(A block of data)
◆ ◆ ◆ ◆ ◆

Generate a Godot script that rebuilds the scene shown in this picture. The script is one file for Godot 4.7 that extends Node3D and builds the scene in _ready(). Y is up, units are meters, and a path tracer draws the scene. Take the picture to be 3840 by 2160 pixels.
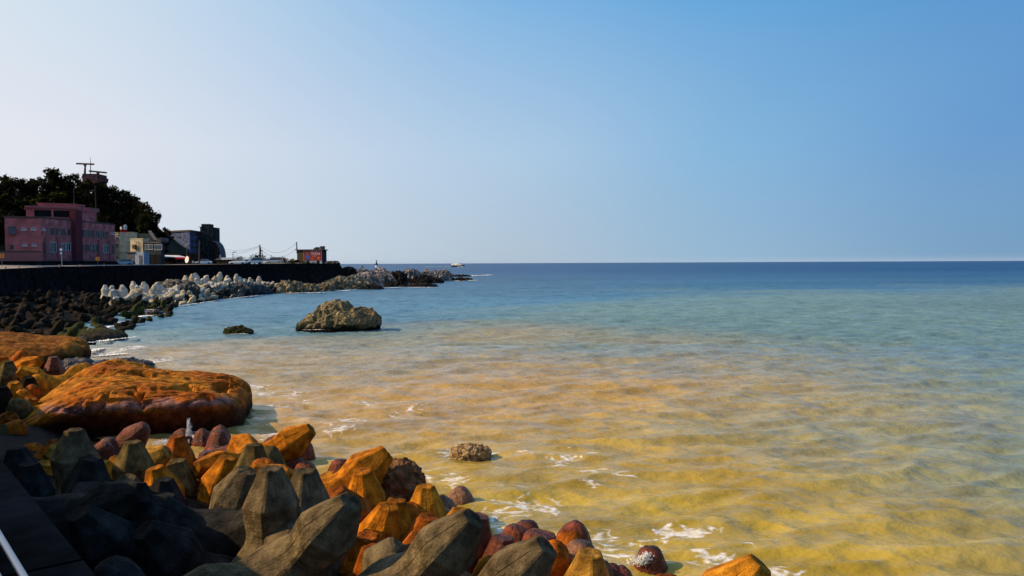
extends Node3D

# ------------------------------------------------------------------ helpers
const EYE := Vector3(0, 6.5, 0)
const L := 1.9                       # length of one tetrapod leg, centre to tip
var cam: Camera3D
var counts := {}
var M := {}
var rng := RandomNumberGenerator.new()

func sl(c: Color) -> Color: return c.linear_to_srgb()

func ray(x: float, y: float) -> Vector3:
	var v := cam.basis * Vector3((x * 0.3975 - 512.0) / 800.0, (288.0 - y * 0.3975) / 800.0, -1.0)
	return v / -v.z

func at(x: float, y: float, d: float) -> Vector3:
	return EYE + ray(x, y) * d

func flat(v: Vector3, y: float) -> Vector3: return Vector3(v.x, y, v.z)

# triangle soup; faces are given counter-clockwise seen from outside
class Soup:
	var v := PackedVector3Array()
	var c := PackedColorArray()
	var tint := Color(1, 1, 1)
	func tri(a: Vector3, b: Vector3, d: Vector3) -> void:
		v.append(a); v.append(d); v.append(b)
		c.append(tint); c.append(tint); c.append(tint)
	func tri_c(a: Vector3, b: Vector3, d: Vector3, ca: Color, cb: Color, cd: Color) -> void:
		v.append(a); v.append(d); v.append(b)
		c.append(ca); c.append(cd); c.append(cb)
	func quad(a: Vector3, b: Vector3, d: Vector3, e: Vector3) -> void:
		tri(a, b, d); tri(a, d, e)
	func box(o: Vector3, s: Vector3, b := Basis()) -> void:   # o is the middle
		var p := []
		for k in 8:
			p.append(o + b * Vector3((-0.5 if k & 1 == 0 else 0.5) * s.x, (-0.5 if k & 2 == 0 else 0.5) * s.y, (-0.5 if k & 4 == 0 else 0.5) * s.z))
		quad(p[4], p[5], p[7], p[6]); quad(p[1], p[0], p[2], p[3]); quad(p[5], p[1], p[3], p[7])
		quad(p[0], p[4], p[6], p[2]); quad(p[6], p[7], p[3], p[2]); quad(p[0], p[1], p[5], p[4])
	func prism(f: Array, y0: float, y1: float) -> void:       # f: footprint, any turn
		var area := 0.0
		for k in f.size():
			var a: Vector3 = f[k]
			var b: Vector3 = f[(k + 1) % f.size()]
			area += a.x * b.z - b.x * a.z
		var g := f.duplicate()
		if area > 0: g.reverse()
		var n := g.size()
		for k in n:
			var a: Vector3 = g[k]
			var b: Vector3 = g[(k + 1) % n]
			quad(Vector3(a.x, y0, a.z), Vector3(b.x, y0, b.z), Vector3(b.x, y1, b.z), Vector3(a.x, y1, a.z))
		for k in range(1, n - 1):
			tri(Vector3(g[0].x, y1, g[0].z), Vector3(g[k].x, y1, g[k].z), Vector3(g[k + 1].x, y1, g[k + 1].z))
			tri(Vector3(g[0].x, y0, g[0].z), Vector3(g[k + 1].x, y0, g[k + 1].z), Vector3(g[k].x, y0, g[k].z))
	func tube(p: Vector3, q: Vector3, r0: float, r1: float, n := 8, caps := true) -> void:
		var w := (q - p).normalized()
		var u := w.cross(Vector3(0.3, 1, 0.2) if absf(w.y) < 0.9 else Vector3(1, 0.2, 0.1)).normalized()
		var t := w.cross(u)
		for k in n:
			var a0 := TAU * k / n
			var a1 := TAU * (k + 1) / n
			var e0 := u * cos(a0) + t * sin(a0)
			var e1 := u * cos(a1) + t * sin(a1)
			quad(p + e0 * r0, p + e1 * r0, q + e1 * r1, q + e0 * r1)
			if caps:
				tri(q, q + e0 * r1, q + e1 * r1)
				tri(p, p + e1 * r0, p + e0 * r0)
	func path(pts: Array, r: float, n := 6) -> void:
		for k in pts.size() - 1: tube(pts[k], pts[k + 1], r, r, n)
	func loft(rings: Array, caps := true) -> void:            # rings of equal size, each counter-clockwise seen from the last ring
		var n: int = rings[0].size()
		for i in rings.size() - 1:
			for k in n:
				quad(rings[i][k], rings[i][(k + 1) % n], rings[i + 1][(k + 1) % n], rings[i + 1][k])
		if caps:
			var a: Array = rings[0]
			var b: Array = rings[-1]
			for k in range(1, n - 1):
				tri(a[0], a[k + 1], a[k]); tri(b[0], b[k], b[k + 1])
	func mesh(angle := 30.0) -> ArrayMesh:
		var nf := v.size() / 3
		var fn := PackedVector3Array()
		var at_pos := {}
		for f in nf:
			var nn := (v[f * 3 + 2] - v[f * 3]).cross(v[f * 3 + 1] - v[f * 3])
			fn.append(nn)
			if angle > 0.0:
				for k in 3:
					var key := Vector3i((v[f * 3 + k] * 2000.0).round())
					if at_pos.has(key): at_pos[key].append(f)
					else: at_pos[key] = [f]
		var limit := cos(deg_to_rad(angle))
		var nrm := PackedVector3Array()
		nrm.resize(v.size())
		for f in nf:
			var own := fn[f].normalized()
			for k in 3:
				var s := fn[f]
				if angle > 0.0:
					for g in at_pos[Vector3i((v[f * 3 + k] * 2000.0).round())]:
						if g != f and fn[g].normalized().dot(own) > limit: s += fn[g]
				nrm[f * 3 + k] = s.normalized() if s.length() > 1e-12 else Vector3.UP
		var a := []
		a.resize(Mesh.ARRAY_MAX)
		a[Mesh.ARRAY_VERTEX] = v
		a[Mesh.ARRAY_NORMAL] = nrm
		a[Mesh.ARRAY_COLOR] = c
		var m := ArrayMesh.new()
		m.add_surface_from_arrays(Mesh.PRIMITIVE_TRIANGLES, a)
		return m

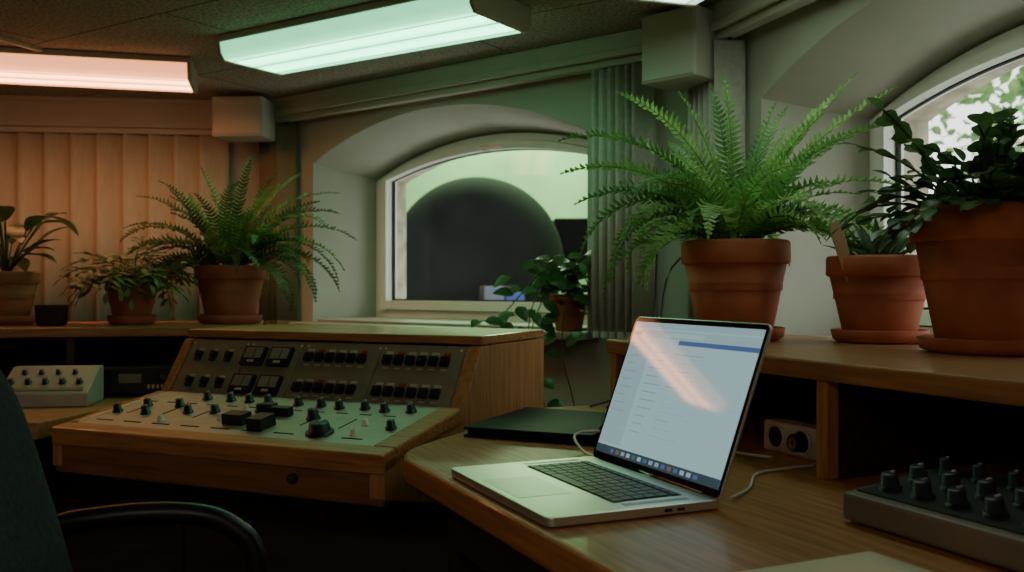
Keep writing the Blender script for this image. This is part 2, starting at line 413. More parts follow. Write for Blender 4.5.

◆ ◆ ◆ ◆ ◆

- **Short problem**
Take the data above and repeat it exactly, leaving each picture out.

- **Answer to the task**
Generate a Godot script that rebuilds the scene shown in this picture. The script is one file for Godot 4.7 that extends Node3D and builds the scene in _ready(). Y is up, units are meters, and a path tracer draws the scene. Take the picture to be 3840 by 2160 pixels.
extends Node3D

# ------------------------------------------------------------------ helpers
const EYE := Vector3(0, 6.5, 0)
const L := 1.9                       # length of one tetrapod leg, centre to tip
var cam: Camera3D
var counts := {}
var M := {}
var rng := RandomNumberGenerator.new()

func sl(c: Color) -> Color: return c.linear_to_srgb()

func ray(x: float, y: float) -> Vector3:
	var v := cam.basis * Vector3((x * 0.3975 - 512.0) / 800.0, (288.0 - y * 0.3975) / 800.0, -1.0)
	return v / -v.z

func at(x: float, y: float, d: float) -> Vector3:
	return EYE + ray(x, y) * d

func flat(v: Vector3, y: float) -> Vector3: return Vector3(v.x, y, v.z)

# triangle soup; faces are given counter-clockwise seen from outside
class Soup:
	var v := PackedVector3Array()
	var c := PackedColorArray()
	var tint := Color(1, 1, 1)
	func tri(a: Vector3, b: Vector3, d: Vector3) -> void:
		v.append(a); v.append(d); v.append(b)
		c.append(tint); c.append(tint); c.append(tint)
	func tri_c(a: Vector3, b: Vector3, d: Vector3, ca: Color, cb: Color, cd: Color) -> void:
		v.append(a); v.append(d); v.append(b)
		c.append(ca); c.append(cd); c.append(cb)
	func quad(a: Vector3, b: Vector3, d: Vector3, e: Vector3) -> void:
		tri(a, b, d); tri(a, d, e)
	func box(o: Vector3, s: Vector3, b := Basis()) -> void:   # o is the middle
		var p := []
		for k in 8:
			p.append(o + b * Vector3((-0.5 if k & 1 == 0 else 0.5) * s.x, (-0.5 if k & 2 == 0 else 0.5) * s.y, (-0.5 if k & 4 == 0 else 0.5) * s.z))
		quad(p[4], p[5], p[7], p[6]); quad(p[1], p[0], p[2], p[3]); quad(p[5], p[1], p[3], p[7])
		quad(p[0], p[4], p[6], p[2]); quad(p[6], p[7], p[3], p[2]); quad(p[0], p[1], p[5], p[4])
	func prism(f: Array, y0: float, y1: float) -> void:       # f: footprint, any turn
		var area := 0.0
		for k in f.size():
			var a: Vector3 = f[k]
			var b: Vector3 = f[(k + 1) % f.size()]
			area += a.x * b.z - b.x * a.z
		var g := f.duplicate()
		if area > 0: g.reverse()
		var n := g.size()
		for k in n:
			var a: Vector3 = g[k]
			var b: Vector3 = g[(k + 1) % n]
			quad(Vector3(a.x, y0, a.z), Vector3(b.x, y0, b.z), Vector3(b.x, y1, b.z), Vector3(a.x, y1, a.z))
		for k in range(1, n - 1):
			tri(Vector3(g[0].x, y1, g[0].z), Vector3(g[k].x, y1, g[k].z), Vector3(g[k + 1].x, y1, g[k + 1].z))
			tri(Vector3(g[0].x, y0, g[0].z), Vector3(g[k + 1].x, y0, g[k + 1].z), Vector3(g[k].x, y0, g[k].z))
	func tube(p: Vector3, q: Vector3, r0: float, r1: float, n := 8, caps := true) -> void:
		var w := (q - p).normalized()
		var u := w.cross(Vector3(0.3, 1, 0.2) if absf(w.y) < 0.9 else Vector3(1, 0.2, 0.1)).normalized()
		var t := w.cross(u)
		for k in n:
			var a0 := TAU * k / n
			var a1 := TAU * (k + 1) / n
			var e0 := u * cos(a0) + t * sin(a0)
			var e1 := u * cos(a1) + t * sin(a1)
			quad(p + e0 * r0, p + e1 * r0, q + e1 * r1, q + e0 * r1)
			if caps:
				tri(q, q + e0 * r1, q + e1 * r1)
				tri(p, p + e1 * r0, p + e0 * r0)
	func path(pts: Array, r: float, n := 6) -> void:
		for k in pts.size() - 1: tube(pts[k], pts[k + 1], r, r, n)
	func loft(rings: Array, caps := true) -> void:            # rings of equal size, each counter-clockwise seen from the last ring
		var n: int = rings[0].size()
		for i in rings.size() - 1:
			for k in n:
				quad(rings[i][k], rings[i][(k + 1) % n], rings[i + 1][(k + 1) % n], rings[i + 1][k])
		if caps:
			var a: Array = rings[0]
			var b: Array = rings[-1]
			for k in range(1, n - 1):
				tri(a[0], a[k + 1], a[k]); tri(b[0], b[k], b[k + 1])
	func mesh(angle := 30.0) -> ArrayMesh:
		var nf := v.size() / 3
		var fn := PackedVector3Array()
		var at_pos := {}
		for f in nf:
			var nn := (v[f * 3 + 2] - v[f * 3]).cross(v[f * 3 + 1] - v[f * 3])
			fn.append(nn)
			if angle > 0.0:
				for k in 3:
					var key := Vector3i((v[f * 3 + k] * 2000.0).round())
					if at_pos.has(key): at_pos[key].append(f)
					else: at_pos[key] = [f]
		var limit := cos(deg_to_rad(angle))
		var nrm := PackedVector3Array()
		nrm.resize(v.size())
		for f in nf:
			var own := fn[f].normalized()
			for k in 3:
				var s := fn[f]
				if angle > 0.0:
					for g in at_pos[Vector3i((v[f * 3 + k] * 2000.0).round())]:
						if g != f and fn[g].normalized().dot(own) > limit: s += fn[g]
				nrm[f * 3 + k] = s.normalized() if s.length() > 1e-12 else Vector3.UP
		var a := []
		a.resize(Mesh.ARRAY_MAX)
		a[Mesh.ARRAY_VERTEX] = v
		a[Mesh.ARRAY_NORMAL] = nrm
		a[Mesh.ARRAY_COLOR] = c
		var m := ArrayMesh.new()
		m.add_surface_from_arrays(Mesh.PRIMITIVE_TRIANGLES, a)
		return m

Keep writing the Blender script for this image. This is part 2, starting at line 413. More parts follow. Write for Blender 4.5.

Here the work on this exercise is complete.